• INSTRUCTION
Reproduce only this span: the line containing "Write the bpy", the line containing "COL = scene.collection", and every line between them, all exactly as given.

• MATERIAL FOR THIS EXERCISE
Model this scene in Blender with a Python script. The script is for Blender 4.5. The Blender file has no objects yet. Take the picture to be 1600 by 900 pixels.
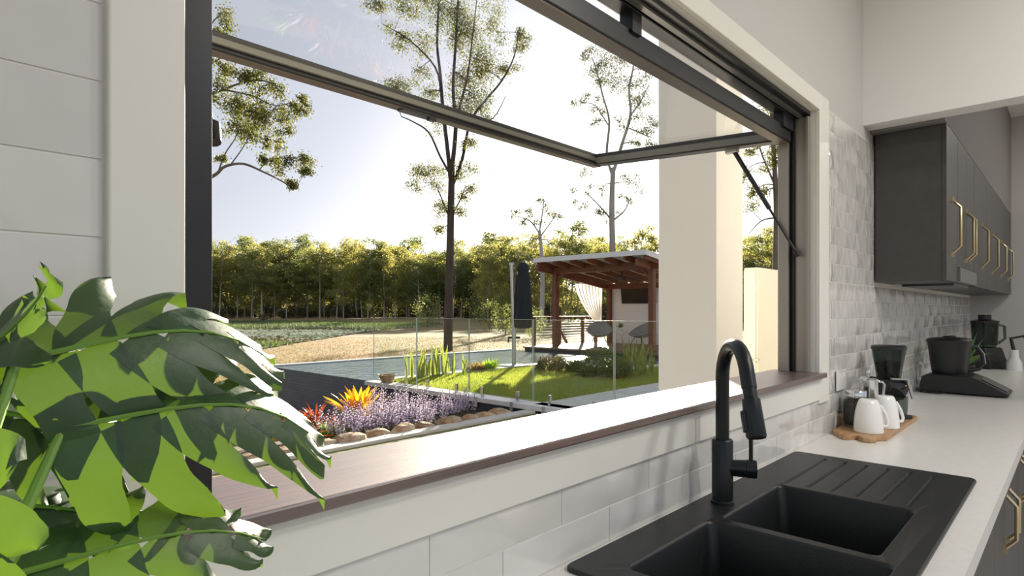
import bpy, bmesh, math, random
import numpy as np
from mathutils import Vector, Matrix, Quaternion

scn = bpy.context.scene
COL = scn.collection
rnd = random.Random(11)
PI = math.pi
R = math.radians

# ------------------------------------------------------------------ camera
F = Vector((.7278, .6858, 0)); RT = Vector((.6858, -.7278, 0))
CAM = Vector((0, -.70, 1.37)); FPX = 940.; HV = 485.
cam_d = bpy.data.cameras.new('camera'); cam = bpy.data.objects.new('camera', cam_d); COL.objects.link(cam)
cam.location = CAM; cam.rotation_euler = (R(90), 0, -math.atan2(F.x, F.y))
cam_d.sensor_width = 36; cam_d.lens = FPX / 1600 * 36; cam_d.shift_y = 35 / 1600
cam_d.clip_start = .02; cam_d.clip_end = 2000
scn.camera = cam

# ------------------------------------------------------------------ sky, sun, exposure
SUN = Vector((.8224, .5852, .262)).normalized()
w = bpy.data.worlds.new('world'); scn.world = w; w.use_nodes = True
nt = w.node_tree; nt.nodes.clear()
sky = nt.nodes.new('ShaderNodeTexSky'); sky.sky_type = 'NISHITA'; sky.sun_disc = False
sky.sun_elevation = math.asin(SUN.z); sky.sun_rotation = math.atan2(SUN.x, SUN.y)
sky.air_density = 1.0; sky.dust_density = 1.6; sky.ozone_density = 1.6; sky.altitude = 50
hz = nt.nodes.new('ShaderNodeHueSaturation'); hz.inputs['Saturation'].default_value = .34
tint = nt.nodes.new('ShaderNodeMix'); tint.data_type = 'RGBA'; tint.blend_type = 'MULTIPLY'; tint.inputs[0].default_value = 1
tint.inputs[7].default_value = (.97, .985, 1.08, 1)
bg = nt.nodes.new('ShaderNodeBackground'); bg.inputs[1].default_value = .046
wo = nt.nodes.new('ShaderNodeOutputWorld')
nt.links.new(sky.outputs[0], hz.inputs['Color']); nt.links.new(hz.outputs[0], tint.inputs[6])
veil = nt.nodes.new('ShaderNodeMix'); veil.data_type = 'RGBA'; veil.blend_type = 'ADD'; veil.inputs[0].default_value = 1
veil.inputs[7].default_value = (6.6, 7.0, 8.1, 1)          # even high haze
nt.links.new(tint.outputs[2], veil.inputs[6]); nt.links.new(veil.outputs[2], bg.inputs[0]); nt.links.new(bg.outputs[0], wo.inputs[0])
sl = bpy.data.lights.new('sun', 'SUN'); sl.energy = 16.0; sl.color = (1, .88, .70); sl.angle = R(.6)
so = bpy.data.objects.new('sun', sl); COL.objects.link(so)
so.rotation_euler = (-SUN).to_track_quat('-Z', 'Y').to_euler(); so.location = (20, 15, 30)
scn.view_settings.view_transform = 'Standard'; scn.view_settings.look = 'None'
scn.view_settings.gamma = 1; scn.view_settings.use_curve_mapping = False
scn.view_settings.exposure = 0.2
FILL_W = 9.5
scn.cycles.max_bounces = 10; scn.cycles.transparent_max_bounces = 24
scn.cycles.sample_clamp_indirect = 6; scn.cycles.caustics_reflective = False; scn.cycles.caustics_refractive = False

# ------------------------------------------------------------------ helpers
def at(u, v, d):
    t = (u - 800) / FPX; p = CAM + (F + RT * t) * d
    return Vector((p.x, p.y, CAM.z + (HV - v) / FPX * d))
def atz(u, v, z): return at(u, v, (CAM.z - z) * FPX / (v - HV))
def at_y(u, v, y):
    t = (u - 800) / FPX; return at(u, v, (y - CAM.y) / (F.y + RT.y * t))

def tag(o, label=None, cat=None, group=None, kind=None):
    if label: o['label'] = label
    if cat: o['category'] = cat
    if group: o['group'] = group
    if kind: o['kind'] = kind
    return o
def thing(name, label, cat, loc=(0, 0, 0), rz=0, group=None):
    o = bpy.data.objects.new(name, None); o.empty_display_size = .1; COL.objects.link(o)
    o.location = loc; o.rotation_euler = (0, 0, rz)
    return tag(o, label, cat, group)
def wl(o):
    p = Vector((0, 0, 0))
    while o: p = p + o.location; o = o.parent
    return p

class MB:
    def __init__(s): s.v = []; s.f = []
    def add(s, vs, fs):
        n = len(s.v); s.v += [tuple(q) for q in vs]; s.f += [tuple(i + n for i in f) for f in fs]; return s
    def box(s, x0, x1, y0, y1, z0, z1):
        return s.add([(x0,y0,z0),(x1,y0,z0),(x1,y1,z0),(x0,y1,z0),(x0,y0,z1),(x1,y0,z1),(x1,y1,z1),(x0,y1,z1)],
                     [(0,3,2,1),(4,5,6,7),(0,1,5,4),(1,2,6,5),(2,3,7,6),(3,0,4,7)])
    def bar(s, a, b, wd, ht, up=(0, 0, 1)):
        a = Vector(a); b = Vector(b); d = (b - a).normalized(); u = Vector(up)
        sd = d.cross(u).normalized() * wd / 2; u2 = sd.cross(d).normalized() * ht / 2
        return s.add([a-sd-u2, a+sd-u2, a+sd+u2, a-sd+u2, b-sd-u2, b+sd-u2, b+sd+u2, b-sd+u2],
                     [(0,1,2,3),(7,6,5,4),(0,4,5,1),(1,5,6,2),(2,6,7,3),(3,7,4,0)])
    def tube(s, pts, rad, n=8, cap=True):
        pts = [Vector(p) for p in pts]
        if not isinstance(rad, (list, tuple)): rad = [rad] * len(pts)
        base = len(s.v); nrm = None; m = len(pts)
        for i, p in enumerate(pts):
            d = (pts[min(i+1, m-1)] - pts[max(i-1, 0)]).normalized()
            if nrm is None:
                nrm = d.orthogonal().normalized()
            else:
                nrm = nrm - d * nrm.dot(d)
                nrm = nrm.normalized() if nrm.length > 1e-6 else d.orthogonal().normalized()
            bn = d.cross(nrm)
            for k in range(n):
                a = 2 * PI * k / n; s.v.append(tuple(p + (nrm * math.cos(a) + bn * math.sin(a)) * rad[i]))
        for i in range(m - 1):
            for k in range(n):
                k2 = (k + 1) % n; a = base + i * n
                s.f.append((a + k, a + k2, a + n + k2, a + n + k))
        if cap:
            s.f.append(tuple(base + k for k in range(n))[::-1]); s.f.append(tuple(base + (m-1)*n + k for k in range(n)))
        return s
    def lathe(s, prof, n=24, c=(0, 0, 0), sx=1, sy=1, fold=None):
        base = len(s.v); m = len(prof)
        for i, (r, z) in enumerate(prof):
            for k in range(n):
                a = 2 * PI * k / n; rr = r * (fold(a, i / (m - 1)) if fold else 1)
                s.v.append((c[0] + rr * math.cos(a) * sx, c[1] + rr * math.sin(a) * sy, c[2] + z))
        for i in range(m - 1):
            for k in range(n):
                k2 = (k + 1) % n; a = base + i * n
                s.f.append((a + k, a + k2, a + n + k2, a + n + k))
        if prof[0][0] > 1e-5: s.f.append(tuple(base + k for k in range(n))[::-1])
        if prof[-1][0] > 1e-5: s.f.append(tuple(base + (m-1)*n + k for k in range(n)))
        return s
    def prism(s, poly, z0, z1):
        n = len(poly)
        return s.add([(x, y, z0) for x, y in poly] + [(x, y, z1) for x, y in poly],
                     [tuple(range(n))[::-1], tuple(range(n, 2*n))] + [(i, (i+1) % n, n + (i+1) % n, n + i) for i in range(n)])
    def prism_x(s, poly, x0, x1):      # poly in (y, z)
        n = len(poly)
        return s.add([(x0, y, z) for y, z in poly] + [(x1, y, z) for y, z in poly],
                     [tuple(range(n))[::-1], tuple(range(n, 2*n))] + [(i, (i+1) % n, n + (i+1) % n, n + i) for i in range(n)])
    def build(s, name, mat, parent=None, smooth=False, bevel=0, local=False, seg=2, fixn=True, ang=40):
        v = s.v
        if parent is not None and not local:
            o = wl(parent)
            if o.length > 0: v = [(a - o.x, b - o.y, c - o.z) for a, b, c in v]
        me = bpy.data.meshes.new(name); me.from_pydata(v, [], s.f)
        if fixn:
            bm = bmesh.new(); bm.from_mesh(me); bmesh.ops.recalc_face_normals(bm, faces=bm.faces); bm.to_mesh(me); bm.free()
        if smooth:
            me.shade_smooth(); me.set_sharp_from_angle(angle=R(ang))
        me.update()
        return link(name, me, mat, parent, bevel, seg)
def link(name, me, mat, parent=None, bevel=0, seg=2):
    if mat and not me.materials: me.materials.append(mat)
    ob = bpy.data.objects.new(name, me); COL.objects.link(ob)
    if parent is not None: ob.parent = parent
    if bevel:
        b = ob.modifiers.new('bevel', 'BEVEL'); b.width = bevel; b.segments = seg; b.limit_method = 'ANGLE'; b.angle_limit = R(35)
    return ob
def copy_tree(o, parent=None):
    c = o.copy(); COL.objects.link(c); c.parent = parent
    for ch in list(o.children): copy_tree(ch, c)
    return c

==

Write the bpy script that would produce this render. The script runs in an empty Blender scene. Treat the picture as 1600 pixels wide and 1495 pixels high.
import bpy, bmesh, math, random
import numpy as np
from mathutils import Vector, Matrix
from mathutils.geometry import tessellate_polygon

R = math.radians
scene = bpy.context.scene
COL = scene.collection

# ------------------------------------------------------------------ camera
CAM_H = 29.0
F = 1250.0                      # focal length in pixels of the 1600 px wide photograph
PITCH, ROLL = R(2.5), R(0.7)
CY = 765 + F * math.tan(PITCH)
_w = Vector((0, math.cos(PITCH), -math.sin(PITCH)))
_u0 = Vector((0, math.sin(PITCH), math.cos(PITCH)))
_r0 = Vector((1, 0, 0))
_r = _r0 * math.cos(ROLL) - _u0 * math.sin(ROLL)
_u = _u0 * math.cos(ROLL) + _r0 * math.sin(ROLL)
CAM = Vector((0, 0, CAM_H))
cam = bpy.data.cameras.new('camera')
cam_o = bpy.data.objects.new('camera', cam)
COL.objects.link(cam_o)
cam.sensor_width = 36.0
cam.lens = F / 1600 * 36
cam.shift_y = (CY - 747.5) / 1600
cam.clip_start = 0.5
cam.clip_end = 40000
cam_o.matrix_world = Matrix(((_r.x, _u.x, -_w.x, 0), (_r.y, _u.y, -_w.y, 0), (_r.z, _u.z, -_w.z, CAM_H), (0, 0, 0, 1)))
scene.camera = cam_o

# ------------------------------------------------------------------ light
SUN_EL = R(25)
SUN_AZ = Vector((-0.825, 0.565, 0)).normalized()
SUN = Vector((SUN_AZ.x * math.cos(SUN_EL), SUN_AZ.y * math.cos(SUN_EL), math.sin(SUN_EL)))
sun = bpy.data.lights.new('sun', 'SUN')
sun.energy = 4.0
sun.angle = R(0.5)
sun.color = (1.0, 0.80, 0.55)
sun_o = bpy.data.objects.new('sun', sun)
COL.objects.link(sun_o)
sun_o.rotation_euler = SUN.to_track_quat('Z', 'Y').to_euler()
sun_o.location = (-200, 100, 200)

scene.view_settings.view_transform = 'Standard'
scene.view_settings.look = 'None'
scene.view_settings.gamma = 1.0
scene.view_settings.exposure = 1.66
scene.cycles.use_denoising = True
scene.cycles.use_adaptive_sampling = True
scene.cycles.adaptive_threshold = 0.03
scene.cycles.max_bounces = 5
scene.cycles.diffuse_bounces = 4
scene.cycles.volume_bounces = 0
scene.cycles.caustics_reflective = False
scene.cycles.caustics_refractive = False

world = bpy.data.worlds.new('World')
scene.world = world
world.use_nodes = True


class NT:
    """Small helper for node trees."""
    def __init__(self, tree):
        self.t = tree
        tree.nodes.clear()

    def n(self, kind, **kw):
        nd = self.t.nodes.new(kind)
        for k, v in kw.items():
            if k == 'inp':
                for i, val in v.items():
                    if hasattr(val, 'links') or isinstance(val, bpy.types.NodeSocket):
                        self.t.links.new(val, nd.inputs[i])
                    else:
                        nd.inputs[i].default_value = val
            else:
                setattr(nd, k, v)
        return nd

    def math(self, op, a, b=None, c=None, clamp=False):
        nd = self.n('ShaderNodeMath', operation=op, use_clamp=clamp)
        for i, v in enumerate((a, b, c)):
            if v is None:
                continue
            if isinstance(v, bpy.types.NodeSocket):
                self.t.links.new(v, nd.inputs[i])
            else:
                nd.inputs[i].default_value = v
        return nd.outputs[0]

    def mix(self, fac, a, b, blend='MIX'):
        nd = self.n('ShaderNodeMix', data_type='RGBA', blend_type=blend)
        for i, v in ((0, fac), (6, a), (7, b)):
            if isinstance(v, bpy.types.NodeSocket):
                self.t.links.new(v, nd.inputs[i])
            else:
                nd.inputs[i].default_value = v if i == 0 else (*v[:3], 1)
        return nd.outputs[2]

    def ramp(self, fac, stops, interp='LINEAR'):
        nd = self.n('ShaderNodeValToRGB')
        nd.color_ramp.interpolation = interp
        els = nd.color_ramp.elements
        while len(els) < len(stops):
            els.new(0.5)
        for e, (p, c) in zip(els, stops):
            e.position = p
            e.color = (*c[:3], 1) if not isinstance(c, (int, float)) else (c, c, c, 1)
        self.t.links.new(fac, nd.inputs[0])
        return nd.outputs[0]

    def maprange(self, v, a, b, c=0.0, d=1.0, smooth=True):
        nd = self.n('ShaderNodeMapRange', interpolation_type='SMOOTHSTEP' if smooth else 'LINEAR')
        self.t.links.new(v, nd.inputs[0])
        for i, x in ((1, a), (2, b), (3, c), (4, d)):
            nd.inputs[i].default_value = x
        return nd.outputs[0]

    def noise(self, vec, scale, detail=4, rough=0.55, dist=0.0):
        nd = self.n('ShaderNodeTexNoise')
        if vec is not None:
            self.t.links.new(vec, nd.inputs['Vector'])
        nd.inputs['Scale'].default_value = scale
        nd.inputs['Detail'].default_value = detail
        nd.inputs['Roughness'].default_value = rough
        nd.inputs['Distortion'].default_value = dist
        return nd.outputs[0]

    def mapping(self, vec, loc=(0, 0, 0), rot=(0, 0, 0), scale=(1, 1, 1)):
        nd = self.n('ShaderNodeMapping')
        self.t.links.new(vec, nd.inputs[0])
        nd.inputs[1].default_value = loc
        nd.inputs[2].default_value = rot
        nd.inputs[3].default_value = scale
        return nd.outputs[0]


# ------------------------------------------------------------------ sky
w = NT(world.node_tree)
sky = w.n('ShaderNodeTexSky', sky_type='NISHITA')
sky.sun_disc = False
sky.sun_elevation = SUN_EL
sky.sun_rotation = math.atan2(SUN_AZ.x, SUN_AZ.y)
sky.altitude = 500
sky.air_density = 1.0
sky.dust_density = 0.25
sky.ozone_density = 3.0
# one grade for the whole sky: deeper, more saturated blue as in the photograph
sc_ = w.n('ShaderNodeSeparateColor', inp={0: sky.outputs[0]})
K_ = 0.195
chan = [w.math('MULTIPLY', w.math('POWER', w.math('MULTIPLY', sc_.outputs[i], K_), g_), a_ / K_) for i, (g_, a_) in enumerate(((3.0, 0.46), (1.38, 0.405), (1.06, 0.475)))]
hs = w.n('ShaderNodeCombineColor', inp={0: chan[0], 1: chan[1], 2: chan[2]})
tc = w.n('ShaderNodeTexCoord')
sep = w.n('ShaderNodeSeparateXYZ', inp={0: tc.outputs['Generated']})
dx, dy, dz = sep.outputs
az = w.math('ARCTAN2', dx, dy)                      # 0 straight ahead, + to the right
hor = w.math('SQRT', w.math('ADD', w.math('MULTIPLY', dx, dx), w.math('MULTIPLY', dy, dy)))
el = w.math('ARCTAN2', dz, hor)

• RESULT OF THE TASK
Write the bpy script that would produce this render. The script runs in an empty Blender scene. Treat the picture as 1600 pixels wide and 1495 pixels high.
import bpy, bmesh, math, random
import numpy as np
from mathutils import Vector, Matrix
from mathutils.geometry import tessellate_polygon

R = math.radians
scene = bpy.context.scene
COL = scene.collection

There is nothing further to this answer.